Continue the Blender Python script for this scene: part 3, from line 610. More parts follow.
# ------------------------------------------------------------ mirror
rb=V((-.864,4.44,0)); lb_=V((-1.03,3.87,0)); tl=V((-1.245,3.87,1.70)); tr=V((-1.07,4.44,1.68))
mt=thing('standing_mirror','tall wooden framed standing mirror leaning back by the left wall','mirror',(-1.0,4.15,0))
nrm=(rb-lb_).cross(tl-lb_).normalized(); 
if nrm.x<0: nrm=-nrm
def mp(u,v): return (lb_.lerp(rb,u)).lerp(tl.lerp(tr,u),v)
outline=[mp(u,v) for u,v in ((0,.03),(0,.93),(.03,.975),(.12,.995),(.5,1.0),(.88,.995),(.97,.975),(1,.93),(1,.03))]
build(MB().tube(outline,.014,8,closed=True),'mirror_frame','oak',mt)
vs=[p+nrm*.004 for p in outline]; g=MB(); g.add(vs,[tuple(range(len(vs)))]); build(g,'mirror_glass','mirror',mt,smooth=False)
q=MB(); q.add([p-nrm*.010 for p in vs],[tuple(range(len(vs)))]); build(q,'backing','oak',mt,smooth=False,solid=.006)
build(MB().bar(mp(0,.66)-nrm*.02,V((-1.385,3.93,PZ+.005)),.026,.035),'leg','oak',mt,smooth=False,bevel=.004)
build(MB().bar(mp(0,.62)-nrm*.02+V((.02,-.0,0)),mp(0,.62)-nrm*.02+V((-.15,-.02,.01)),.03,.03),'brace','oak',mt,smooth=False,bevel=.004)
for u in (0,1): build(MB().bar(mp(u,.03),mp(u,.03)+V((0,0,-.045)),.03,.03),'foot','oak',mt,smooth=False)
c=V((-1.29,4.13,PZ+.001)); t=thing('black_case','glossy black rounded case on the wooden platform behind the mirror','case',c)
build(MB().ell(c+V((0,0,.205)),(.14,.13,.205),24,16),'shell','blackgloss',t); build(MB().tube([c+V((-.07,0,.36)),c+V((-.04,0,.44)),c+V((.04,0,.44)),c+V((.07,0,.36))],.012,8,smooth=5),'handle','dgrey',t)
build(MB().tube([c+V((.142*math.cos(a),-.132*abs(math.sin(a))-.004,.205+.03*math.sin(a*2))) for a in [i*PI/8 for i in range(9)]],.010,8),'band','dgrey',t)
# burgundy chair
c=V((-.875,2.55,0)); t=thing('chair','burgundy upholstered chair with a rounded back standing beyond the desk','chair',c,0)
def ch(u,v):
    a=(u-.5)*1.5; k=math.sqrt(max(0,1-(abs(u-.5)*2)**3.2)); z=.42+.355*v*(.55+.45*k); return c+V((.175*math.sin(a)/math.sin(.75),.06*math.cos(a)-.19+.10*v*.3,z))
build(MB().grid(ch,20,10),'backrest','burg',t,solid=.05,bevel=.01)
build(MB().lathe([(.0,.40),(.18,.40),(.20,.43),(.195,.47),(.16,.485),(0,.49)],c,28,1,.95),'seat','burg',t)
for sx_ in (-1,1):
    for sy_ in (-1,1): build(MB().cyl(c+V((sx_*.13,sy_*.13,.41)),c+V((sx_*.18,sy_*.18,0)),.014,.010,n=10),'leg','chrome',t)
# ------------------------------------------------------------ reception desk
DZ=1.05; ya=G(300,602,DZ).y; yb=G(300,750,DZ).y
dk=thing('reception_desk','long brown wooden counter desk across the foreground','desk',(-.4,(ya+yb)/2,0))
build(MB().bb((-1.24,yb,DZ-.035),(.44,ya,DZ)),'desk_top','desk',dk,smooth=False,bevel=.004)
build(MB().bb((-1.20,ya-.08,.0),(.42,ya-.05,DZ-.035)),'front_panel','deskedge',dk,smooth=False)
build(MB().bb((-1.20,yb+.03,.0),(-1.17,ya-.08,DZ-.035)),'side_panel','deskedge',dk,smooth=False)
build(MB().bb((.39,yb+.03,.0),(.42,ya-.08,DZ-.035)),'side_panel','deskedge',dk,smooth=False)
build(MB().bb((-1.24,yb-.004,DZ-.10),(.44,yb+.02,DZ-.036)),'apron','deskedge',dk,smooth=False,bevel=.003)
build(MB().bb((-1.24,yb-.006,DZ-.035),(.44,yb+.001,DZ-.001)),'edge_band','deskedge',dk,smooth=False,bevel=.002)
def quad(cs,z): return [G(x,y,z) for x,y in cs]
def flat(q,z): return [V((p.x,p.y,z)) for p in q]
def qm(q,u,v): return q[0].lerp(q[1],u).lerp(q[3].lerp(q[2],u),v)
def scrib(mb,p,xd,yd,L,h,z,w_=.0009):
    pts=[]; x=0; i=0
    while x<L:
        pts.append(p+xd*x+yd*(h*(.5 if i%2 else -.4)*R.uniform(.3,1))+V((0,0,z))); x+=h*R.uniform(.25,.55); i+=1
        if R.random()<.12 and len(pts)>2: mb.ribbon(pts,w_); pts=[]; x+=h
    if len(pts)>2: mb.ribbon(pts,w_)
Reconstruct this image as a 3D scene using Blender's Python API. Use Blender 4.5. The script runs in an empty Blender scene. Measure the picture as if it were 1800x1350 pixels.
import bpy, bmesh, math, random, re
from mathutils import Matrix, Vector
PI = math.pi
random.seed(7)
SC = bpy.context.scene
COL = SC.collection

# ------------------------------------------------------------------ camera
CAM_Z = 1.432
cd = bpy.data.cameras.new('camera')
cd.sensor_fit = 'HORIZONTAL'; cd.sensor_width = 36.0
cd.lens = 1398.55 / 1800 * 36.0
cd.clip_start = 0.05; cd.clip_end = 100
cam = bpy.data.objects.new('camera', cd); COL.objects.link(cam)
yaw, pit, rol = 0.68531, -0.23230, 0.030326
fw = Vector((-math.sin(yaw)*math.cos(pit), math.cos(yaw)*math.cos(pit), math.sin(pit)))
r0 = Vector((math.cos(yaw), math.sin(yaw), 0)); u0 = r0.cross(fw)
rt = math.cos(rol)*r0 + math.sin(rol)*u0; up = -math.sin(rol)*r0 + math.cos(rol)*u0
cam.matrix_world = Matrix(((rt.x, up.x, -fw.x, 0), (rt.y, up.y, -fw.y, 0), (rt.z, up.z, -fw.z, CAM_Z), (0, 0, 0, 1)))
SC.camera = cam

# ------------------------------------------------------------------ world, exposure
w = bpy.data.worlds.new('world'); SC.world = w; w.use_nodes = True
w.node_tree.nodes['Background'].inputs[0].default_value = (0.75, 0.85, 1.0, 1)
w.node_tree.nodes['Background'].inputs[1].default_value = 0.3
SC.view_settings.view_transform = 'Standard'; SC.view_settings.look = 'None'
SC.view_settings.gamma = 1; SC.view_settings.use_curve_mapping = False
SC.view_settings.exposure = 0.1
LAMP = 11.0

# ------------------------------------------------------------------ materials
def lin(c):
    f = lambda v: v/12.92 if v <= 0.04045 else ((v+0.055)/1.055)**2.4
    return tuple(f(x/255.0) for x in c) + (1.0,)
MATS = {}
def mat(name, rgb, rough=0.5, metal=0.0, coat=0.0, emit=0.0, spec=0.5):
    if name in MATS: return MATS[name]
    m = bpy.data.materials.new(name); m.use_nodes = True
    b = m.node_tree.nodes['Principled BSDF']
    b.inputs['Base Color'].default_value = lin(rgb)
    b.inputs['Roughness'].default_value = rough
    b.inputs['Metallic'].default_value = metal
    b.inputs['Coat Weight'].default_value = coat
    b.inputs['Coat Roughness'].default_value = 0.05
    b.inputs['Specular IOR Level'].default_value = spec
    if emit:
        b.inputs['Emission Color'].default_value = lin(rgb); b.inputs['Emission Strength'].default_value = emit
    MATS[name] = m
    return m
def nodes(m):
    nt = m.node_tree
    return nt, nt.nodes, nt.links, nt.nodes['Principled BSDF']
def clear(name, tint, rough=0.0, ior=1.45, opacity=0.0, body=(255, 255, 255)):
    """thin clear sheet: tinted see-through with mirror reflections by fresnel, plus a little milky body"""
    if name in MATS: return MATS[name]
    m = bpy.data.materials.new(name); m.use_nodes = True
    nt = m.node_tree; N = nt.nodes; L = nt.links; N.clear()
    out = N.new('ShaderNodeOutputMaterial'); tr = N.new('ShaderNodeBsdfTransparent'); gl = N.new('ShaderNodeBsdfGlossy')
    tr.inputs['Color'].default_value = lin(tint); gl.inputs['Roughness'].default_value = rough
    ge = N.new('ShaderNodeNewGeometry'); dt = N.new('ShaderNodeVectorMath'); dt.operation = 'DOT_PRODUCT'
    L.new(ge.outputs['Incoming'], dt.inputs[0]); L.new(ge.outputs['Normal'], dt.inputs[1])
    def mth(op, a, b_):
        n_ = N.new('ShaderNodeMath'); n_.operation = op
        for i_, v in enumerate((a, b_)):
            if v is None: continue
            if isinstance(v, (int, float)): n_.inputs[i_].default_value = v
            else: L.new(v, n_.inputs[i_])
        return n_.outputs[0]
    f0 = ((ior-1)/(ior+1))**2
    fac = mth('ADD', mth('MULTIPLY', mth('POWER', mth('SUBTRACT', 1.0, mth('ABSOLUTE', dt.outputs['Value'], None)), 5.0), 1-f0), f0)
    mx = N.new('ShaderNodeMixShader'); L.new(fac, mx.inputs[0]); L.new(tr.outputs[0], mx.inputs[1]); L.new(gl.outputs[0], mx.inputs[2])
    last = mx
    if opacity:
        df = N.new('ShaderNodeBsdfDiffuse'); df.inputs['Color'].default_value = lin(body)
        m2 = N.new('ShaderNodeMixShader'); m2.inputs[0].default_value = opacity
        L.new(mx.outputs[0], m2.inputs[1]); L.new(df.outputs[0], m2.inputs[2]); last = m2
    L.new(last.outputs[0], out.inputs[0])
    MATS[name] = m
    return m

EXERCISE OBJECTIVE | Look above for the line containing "Reconstruct this image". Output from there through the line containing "LAMP = 11.0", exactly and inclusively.

OUTPUT OF THE TASK |
Reconstruct this image as a 3D scene using Blender's Python API. Use Blender 4.5. The script runs in an empty Blender scene. Measure the picture as if it were 1800x1350 pixels.
import bpy, bmesh, math, random, re
from mathutils import Matrix, Vector
PI = math.pi
random.seed(7)
SC = bpy.context.scene
COL = SC.collection

# ------------------------------------------------------------------ camera
CAM_Z = 1.432
cd = bpy.data.cameras.new('camera')
cd.sensor_fit = 'HORIZONTAL'; cd.sensor_width = 36.0
cd.lens = 1398.55 / 1800 * 36.0
cd.clip_start = 0.05; cd.clip_end = 100
cam = bpy.data.objects.new('camera', cd); COL.objects.link(cam)
yaw, pit, rol = 0.68531, -0.23230, 0.030326
fw = Vector((-math.sin(yaw)*math.cos(pit), math.cos(yaw)*math.cos(pit), math.sin(pit)))
r0 = Vector((math.cos(yaw), math.sin(yaw), 0)); u0 = r0.cross(fw)
rt = math.cos(rol)*r0 + math.sin(rol)*u0; up = -math.sin(rol)*r0 + math.cos(rol)*u0
cam.matrix_world = Matrix(((rt.x, up.x, -fw.x, 0), (rt.y, up.y, -fw.y, 0), (rt.z, up.z, -fw.z, CAM_Z), (0, 0, 0, 1)))
SC.camera = cam

# ------------------------------------------------------------------ world, exposure
w = bpy.data.worlds.new('world'); SC.world = w; w.use_nodes = True
w.node_tree.nodes['Background'].inputs[0].default_value = (0.75, 0.85, 1.0, 1)
w.node_tree.nodes['Background'].inputs[1].default_value = 0.3
SC.view_settings.view_transform = 'Standard'; SC.view_settings.look = 'None'
SC.view_settings.gamma = 1; SC.view_settings.use_curve_mapping = False
SC.view_settings.exposure = 0.1
LAMP = 11.0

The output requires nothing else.